Description
The goal of the Triage Productivity Method is to help you prioritize and accomplish your weekly task goals in 30 hours or less per week.
The Triage is about identifying critical tasks and milestones that you can tag under different colors based on priority and result generation.
Why does it work?
- Helps prioritize your tasks
- Categorizing tasks leads to less confusion
- Emphasizes a strict time-limit
- Avoid analysis paralysis during the week.
How does the triage method work?
- Every Saturday/Sunday, list down all the tasks on your plate.
- From the list, start tagging tasks based on their criticality and importance.
- For tasks that are urgent and essential, red-tag them.
- For tasks that can be delayed but are essential, yellow-tag them.
- For useful tasks that can be done anytime, green-tag them.
- For tasks that are a pipe-dream and/or not feasible, black-tag them.
- Convert all tasks under red, yellow, and green tags into result-based goals and know exactly when they should be considered "done."
- Start your workweek by executing the red tasks first, then move on to the yellow tasks and reserve the final remaining hours of your 30-hour quota to green tasks.

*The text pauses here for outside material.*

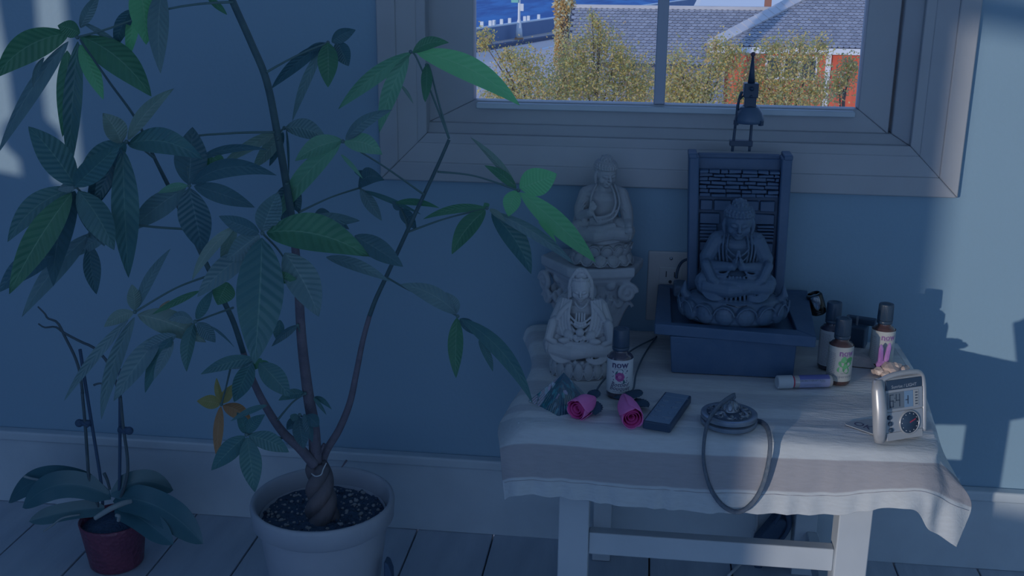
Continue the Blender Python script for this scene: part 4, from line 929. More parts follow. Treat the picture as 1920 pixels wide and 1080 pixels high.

- Repeat the process every Saturday or Sunday.
Example
Susan is a network executive at a large media corporation, and she finds herself often left with little to no time at the end of the week for critical tasks.
Even though Susan is exceptionally hardworking, she is left with some critical tasks unfinished at the end of every week, making it harder to start fresh the following week.
Susan starts working with a productivity coach, instructing her to try the triage method.
The coach determines that Susan's main problem is prioritization followed by planning, so she works with Susan for a couple of weeks on this system.
Susan is first told to make a master list of all the tasks on her plate and then tag them.
So she starts listing a few important and urgent document reviews under the red tag and then moves some tax work to the yellow tag because she has a couple of weeks before the deadline.
Susan always wanted to learn film analysis online.
Given the stage in her career, she believes this course will improve her position at the company, so she green tags course taking and evaluation.
She is also left with some tasks that might not necessarily add a lot of value, so she black tags them and discards them from the list.
Now left with a list of tagged tasks, Susan and her coach sit down and assign goals for each task.
They want the tasks to have a result-oriented approach rather than doing it for its sake.
The coach ensures that the time budgeted for the tasks doesn't exceed 30 hours, so she carefully instructs Susan accordingly.
Susan then starts her week tackling the red tasks first and, upon finishing them, moves on to the yellow tasks.
She is done with both her red and yellow tasks by Wednesday, so she now has all of Thursday to take that film-analysis course.
Once done, Susan is relatively free on Fridays and looks at either relaxing or working on some proactive projects to build herself.
She finds that the triage method essentially helped her prioritize, strategize and execute her week effectively.
She and her coach decide that they will run this for a few more weeks and then look at re-evaluating its effectiveness, but as of now, it seems to be working perfectly for Susan.